Nahverkehrs-praxis: Die Leistung der Batterien wird immer größer. Müssen Sie zum Beispiel auf kürzeren Linien überhaupt noch zwischendurch laden?
Gäfgen: Auf kurzen Strecken müssen wir zukünftig bei Batteriekapazitäten von 500 bis 600 Kilowattstunden nicht mehr zwingend zwischenladen. Das bedeutet, wir können die Fahrzeuge noch flexibler einsetzen, beispielsweise bei Umleitungen. Und wir können unser Lademanagement entsprechend anpassen. Wenn wir Fahrzeuge mit einer großen Batterie haben, mit der Möglichkeit sie auf der Strecke nachzuladen, ist es nicht nur netzdienlich, sondern womöglich auch betriebswirtschaftlich günstiger auf der Strecke zwischenzuladen, bevor die Busse in den Betriebshof gehen. Denn wenn die Fahrzeuge abends im Depot geladen werden, wenn gleichzeitig viele Menschen von der Arbeit nach Hause kommen, Herd, Waschmaschine und Fernseher einschalten, dann ist der Strom besonders teuer. Zudem wird auch nicht für jeden Elektrobus ein einzelner Lader im Depot benötigt. Wir werden deshalb nur für Zweidrittel unserer Busflotte Ladestationen bauen. So funktioniert das E-Bussystem als Gesamtkonzept in Münster. Natürlich muss jede Stadt für sich überprüfen, welches Konzept für sie am besten passt.
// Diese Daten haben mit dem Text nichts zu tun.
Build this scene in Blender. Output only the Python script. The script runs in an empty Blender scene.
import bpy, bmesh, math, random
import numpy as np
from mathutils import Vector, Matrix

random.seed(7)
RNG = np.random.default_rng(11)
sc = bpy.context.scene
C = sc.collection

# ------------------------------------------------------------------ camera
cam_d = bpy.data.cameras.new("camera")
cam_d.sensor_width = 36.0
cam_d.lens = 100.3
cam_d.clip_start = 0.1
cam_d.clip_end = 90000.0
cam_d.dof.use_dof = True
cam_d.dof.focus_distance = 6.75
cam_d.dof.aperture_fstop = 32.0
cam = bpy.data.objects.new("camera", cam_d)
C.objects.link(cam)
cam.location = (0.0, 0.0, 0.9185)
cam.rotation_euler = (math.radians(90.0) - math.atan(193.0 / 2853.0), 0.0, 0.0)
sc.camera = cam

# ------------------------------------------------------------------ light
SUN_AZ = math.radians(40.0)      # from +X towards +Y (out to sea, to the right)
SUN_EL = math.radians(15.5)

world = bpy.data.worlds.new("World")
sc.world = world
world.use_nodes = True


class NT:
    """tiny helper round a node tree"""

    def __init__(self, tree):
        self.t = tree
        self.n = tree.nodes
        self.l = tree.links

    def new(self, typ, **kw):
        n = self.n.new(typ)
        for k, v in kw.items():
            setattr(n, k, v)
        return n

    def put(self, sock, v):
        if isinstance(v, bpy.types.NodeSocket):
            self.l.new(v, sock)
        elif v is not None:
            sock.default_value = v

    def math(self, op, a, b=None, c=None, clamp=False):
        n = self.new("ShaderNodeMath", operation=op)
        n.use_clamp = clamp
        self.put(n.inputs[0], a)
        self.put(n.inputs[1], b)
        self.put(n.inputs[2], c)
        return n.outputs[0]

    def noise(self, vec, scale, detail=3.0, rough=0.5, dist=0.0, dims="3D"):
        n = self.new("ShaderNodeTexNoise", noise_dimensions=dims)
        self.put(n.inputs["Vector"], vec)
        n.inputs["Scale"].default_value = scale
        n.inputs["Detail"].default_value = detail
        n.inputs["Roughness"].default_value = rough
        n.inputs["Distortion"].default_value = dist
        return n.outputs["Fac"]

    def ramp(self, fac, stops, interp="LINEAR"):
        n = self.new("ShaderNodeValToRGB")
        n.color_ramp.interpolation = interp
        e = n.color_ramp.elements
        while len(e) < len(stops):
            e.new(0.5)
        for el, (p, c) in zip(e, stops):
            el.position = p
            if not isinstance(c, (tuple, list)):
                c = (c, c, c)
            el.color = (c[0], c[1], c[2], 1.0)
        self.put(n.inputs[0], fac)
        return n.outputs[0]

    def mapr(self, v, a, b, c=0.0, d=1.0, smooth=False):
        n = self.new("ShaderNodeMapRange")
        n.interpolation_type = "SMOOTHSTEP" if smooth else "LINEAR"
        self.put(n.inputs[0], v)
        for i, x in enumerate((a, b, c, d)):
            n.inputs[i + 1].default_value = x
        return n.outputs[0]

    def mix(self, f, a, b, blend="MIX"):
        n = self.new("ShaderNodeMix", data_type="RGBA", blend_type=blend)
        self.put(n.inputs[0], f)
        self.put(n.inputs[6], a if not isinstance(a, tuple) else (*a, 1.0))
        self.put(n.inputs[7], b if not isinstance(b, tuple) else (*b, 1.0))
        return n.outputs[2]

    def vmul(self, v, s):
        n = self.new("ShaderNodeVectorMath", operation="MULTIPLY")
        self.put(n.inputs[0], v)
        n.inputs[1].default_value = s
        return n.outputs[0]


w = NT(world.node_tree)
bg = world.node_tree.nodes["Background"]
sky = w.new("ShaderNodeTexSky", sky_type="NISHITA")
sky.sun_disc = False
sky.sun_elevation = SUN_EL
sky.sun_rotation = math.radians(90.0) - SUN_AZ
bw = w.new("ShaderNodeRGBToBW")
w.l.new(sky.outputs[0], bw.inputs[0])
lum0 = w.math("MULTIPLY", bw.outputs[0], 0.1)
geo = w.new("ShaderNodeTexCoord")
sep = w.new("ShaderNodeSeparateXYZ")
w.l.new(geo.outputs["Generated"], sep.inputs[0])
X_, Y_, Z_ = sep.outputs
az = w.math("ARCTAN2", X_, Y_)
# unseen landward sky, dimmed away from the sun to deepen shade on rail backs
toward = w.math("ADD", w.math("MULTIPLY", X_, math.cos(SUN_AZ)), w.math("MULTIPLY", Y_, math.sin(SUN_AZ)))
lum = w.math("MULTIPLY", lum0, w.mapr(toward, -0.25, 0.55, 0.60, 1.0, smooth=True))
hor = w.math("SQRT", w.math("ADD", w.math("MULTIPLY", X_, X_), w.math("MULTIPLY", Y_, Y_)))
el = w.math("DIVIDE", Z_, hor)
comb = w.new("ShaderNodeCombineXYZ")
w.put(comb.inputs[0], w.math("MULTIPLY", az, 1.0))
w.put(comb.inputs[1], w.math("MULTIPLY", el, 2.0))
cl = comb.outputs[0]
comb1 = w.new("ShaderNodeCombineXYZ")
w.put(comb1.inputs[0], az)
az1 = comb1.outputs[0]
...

Nahverkehrs-praxis: Gibt es noch die speziellen Winterprobleme, die zu Beginn des Elektrobuseinsatzes so große Probleme bezüglich der Batteriekapazität brachten?
Gäfgen: Die Busse gehen im Winter zwar warm vom Betriebshof, aber der Energieverbrauch ist in dieser Jahreszeit natürlich höher. Man muss dann planen, welche Fahrzeuge mit welchen Reichweiten wo eingesetzt werden müssen, um an den Endhaltestellen zwischenladen zu können. Das ist aber vor allem bei den älteren Fahrzeugen ein Thema, bei den neuen ist das nicht so entscheidend. Unsere Gelenkbusse haben auch bei Temperaturen bis -5 Grad 200 bis 250 km Reichweite. Im Winter ist dann eher wichtig, dass bei Eis und Schnee die Endhaltestellen geräumt sind, damit die Fahrzeuge die Ladetechnik erreichen können.